Jean Baptiste Colbert also, the great financial minister of Louis XIV., to whom France owes so much of her greatness, appointed a Governor-general for this new dependency, which it was hoped in the course of time would form a large and successful colony of France in these seas; and went so far as to give to it the “beautiful” name of Eastern France.

The Governor-general carried out with him the grand seal of Eastern France.

This seal represented the King in his royal robes, the crown on his head, the sceptre in one hand, and the scales of justice in the other; around the seal was the following inscription:—

“Ludovici XIV. Franciæ et Navarræ Regis Sigillum ad usum supremi consilii Galliæ Orientalis.”
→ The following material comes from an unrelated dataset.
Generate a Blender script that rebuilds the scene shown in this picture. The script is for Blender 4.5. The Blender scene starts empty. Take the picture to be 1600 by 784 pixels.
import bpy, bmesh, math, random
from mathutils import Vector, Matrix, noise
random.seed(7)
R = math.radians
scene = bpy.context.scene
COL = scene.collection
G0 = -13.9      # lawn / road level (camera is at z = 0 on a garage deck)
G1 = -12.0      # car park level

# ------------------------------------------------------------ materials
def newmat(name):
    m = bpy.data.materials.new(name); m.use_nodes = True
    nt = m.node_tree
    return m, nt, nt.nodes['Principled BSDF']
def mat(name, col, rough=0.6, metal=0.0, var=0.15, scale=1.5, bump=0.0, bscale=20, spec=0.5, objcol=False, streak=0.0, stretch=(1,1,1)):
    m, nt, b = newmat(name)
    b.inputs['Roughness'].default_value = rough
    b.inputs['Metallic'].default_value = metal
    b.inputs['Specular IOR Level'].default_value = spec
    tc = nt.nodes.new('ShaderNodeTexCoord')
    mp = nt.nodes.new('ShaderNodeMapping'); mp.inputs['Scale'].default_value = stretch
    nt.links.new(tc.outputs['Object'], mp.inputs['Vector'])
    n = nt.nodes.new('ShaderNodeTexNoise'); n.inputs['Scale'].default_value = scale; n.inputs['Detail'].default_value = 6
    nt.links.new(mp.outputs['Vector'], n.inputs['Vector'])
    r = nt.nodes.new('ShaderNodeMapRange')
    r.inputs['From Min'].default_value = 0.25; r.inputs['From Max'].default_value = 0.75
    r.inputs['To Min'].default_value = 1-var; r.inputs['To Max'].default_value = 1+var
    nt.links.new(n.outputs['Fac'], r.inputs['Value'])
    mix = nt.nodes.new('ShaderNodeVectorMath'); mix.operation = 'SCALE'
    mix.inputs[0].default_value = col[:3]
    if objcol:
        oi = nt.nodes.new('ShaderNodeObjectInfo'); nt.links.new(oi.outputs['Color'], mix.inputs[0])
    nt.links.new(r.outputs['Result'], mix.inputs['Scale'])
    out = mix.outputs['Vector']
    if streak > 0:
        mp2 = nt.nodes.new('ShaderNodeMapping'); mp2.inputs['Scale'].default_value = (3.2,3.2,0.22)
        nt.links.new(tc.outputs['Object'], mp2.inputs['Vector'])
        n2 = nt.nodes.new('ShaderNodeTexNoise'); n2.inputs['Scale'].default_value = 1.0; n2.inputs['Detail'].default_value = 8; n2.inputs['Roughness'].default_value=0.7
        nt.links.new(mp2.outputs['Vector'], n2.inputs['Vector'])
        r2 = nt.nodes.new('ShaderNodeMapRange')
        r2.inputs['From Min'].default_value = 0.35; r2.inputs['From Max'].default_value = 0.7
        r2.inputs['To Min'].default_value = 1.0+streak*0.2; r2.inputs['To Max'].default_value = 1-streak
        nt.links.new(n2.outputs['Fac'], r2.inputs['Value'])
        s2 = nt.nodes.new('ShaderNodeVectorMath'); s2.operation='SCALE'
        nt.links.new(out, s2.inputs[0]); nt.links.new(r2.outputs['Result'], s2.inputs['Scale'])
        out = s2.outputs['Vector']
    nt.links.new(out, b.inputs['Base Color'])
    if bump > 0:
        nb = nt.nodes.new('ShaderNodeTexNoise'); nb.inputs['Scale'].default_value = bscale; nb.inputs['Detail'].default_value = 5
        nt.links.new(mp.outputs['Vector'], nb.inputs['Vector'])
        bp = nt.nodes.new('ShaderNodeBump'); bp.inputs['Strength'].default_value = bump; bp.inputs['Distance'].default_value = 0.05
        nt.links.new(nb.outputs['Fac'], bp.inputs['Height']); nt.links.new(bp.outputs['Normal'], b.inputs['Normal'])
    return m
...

But the company founded by Colbert, like that set on foot by Richelieu, became bankrupt from mismanagement and the personal animosities of those sent out to Madagascar.

The only period at which France has ever had a shadow of a chance of obtaining the sovereignty of this magnificent island—which from its commanding position is deservedly called the Great Britain of Africa—was when the French settlements were under the command of the mastermind of the Count Benyowski, one of the magnates of the kingdom of Hungary and Poland, who, after escaping from a Russian prison in Kamtschatka, took service in that of the King of France; and being appointed to the government of the French settlements in Madagascar, by his tact, perseverance, and energy, obtained the confidence of the natives. But the French authorities, envious of his great glory, eventually destroyed him.

After the fall of the noble but unfortunate Benyowski, and the abandonment of the different settlements which he had formed, France only held a few ports on the east coast of Madagascar, for the purposes of commerce, which were under the direction of a commercial agent, and protected by a military detachment furnished by the Isle of France, now called Mauritius. These factories were kept up for the purpose of provisioning the isles of France and Bourbon (Réunion), and affording supplies to the French squadrons occupying the Indian Ocean. At last, in 1810, they were confined to two—namely, Tamatave and Foulpointe.

In that year the Isles of France and Bourbon were taken possession of by the English, and the French settlements on the east coast of Madagascar shared the fate of those islands; and on the 18th of February, 1811, they capitulated to Captain Lynn, R.N., commanding his Britannic Majesty’s corvette “L’Eclipsé”—M. Sylvian Roux having signed the capitulation as French Agent-General.

After the capitulation, the fort at Tamatave was occupied by a detachment of British soldiers, under the command of Captain Wilson, of the 22nd Grenadiers, who reported that event in a communication to the government of Mauritius, dated Tamatave, 27th February, 1811. Foulpointe, which was a dependency of the settlement at Tamatave, with a subordinate French agent, also surrendered, and was taken possession of by the English. These portions of the coast were under the government of native princes, to whom M. Sylvian Roux had been accredited by the French government of the isle of France, now Mauritius, as agent or superintendent of trade, and the fort at Tamatave was for the protection of French trade.